Em tempo de guerra, o Shaktar Donetsk deslocou as suas equipas dos escalões de sub-12 até aos sub-16 para a cidade croata de Split. No lançamento da 2.ª Conferência Bola Branca, que realiza a 22 de maio, Edgar Cardoso, o português que coordena a academia de formação do Shakhtar, fala, à Renascença, das dificuldades em trabalhar o talento com jovens jogadores deslocados das famílias.
O clube ucraniano compete com as suas equipas nos campeonatos regionais de Split e participa em torneios internacionais.
Edgar Cardoso que coordena a formação do Shakhtar desde 2020, depois de seis anos a trabalhar na Aspire Academy do Qatar, destaca a forma guerreira como os ucranianos lidam com a adversidade que permite ter perto de 100 jovens em permanência em Split.
Quais são os principais desafios que tem para conseguir coordenar esta operação na Croácia?
O maior desafio é tentar conseguir que os jogadores lidem com alguma naturalidade com o facto de estarem longe das famílias e dos amigos. Há alguns destes miúdos que ainda não viram os pais neste período de 14 meses.

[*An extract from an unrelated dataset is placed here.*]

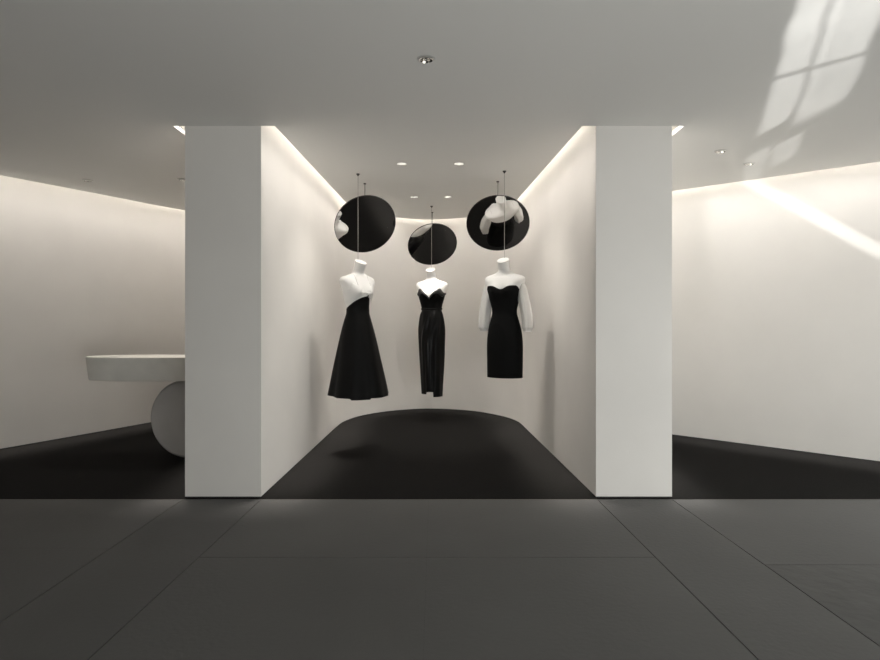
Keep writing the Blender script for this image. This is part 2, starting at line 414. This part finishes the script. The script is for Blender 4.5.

Se pensarmos num contexto de Portugal teria um outro impacto, mas eu costumo dizer que os ucranianos são diferentes, são especiais e até posso dizer que esta situação caba por não ter grande impacto na formação deles, também as novas tecnologias permitem que falem todos os dias com a família o que ajuda a amenizar a distância.
Com o vosso trabalho é possível referir que estão replicadas as condições que eram proporcionadas aos jogadores quando estavam na Ucrânia, antes da guerra?
Não posso dizer que estamos numa situação igual aquela que estaríamos se estivéssemos a treinar na Ucrânia, porque temos falta de staff, os jogadores que são menores de idade sentem saudades dos pais.
Os homens não podem sair do país devido às regras impostas pelo governo ucraniano, as mães podem visitar os filhos, mas nem todas têm capacidade financeira suficiente.
Como é que é lidar com o desenvolvimento do talento, perante as condições desportivas em que estão inseridos?
O talento fica comprometido sobretudo pelo nível competitivo, como estamos a disputar os campeonatos regionais de Split, a oposição fica aquém da qualidade dos nossos jogadores e mesmo utilizando algumas estratégias como pedir aos nossos adversários que utilizem jogadores mais velhos ou pedir ao Shakhtar que se inscreva no maior número possível de torneios internacionais, acaba por não ser suficiente.
O exemplo disto foi a nossa recente participação dos na IberCup em Madrid e Cascais com as nossas equipas de sub14 e sub15, em que eu pensava que estávamos bem preparados, mas nos primeiros jogos percebi que estávamos a anos-luz do que normalmente conseguíamos fazer quando trabalhávamos na Ucrânia.
Há alguma forma de poder elevar os momentos destes jovens para que o talento não seja desperdiçado?
O momento competitivo do fim de semana não nos ajuda a desenvolver, o nível de competição fica aquém do exigido para que os jogadores possam dar 100% daquilo que sabem e que podem. Os cinco treinos da semana são importantes, mas é o jogo que diz o momento em que nos encontramos. Temos tentado que na próxima época seja possível competir com as nossas equipas nos escalão imediatamente acima.